A strategic approach for IT use in the Egyptian banking industry

Kamhawi, Emad M. E. Ali (1998) A strategic approach for IT use in the Egyptian banking industry. Doctoral thesis, University of North London.


An empirical study that explored the information intensive Egyptian banking industry is featured in this project. Information Technology (IT) use in the Less Developed Countries (LDCs), has drawn some research attention in the last decade. However, few studies have examined the organisational issues of IT use in these countries. The aim of this study was to identify the organisational practices that contribute to and enhance the level of sophistication of IT use, at the business unit (the firm) level in a LDC context.

Multiple sources of information were used to collect data about IT use and its organisational context from the major firms dominating the Egyptian banking industry. Sources included written and interview based information; all the available planning documentation; reports; and financial statements of these firms. Evidence was sought for the relationship between the level of sophistication of IT use and seven selected organisational factors. The selected organisational factors (the independent variables) and their constructs were identified through a literature review and refined by a pilot study.

The study revealed that "chief executive support" was the central organisational factor enabling these firms to achieve their current levels of IT use, and also had an influence in some other significant organisational factors such as: "IT management climate" and "IT managerial knowledge". Some other factors, which have been considered important by the research community such as: "firm-wide planning", "IT organisational design", "IT planning", and "the integration between IT and business groups" were found to contribute in an insignificant way to the degree of IT use in these firms. The study concluded with a working model that conceptualises the organisational context of IT use in terms of its components and behaviour in the different levels of IT-based transformation process.

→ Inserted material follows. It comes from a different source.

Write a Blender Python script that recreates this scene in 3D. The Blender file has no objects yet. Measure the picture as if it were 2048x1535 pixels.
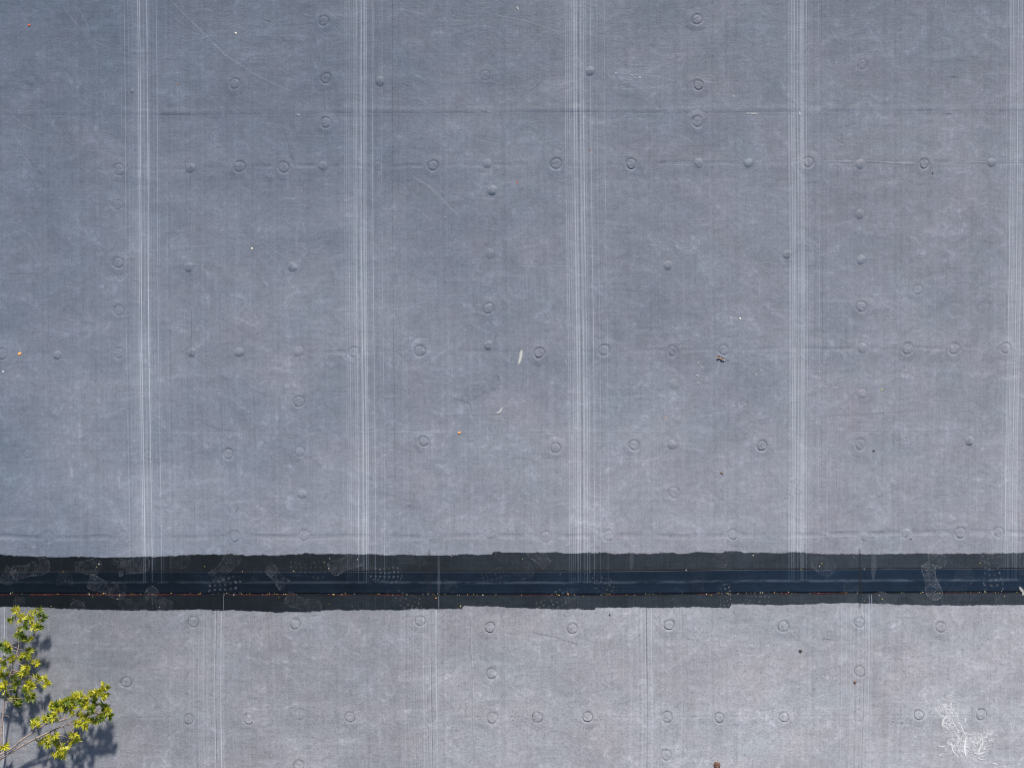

The framework developed in this thesis has implications for both researchers and practitioners. For researchers, the conceptual model extends understanding of the components of the organisational context of IT use in the Egyptian banks as a LDC case study. It suggests the nature of the relationships between the organisational variables and the IT use variable. Practitioners, on the other hand, can use the model to refine their thinking about IT use activities and their related organisational practices. In particular, the model could be used as a starting point for building the required information systems capabilities for strategic IT use in organisations.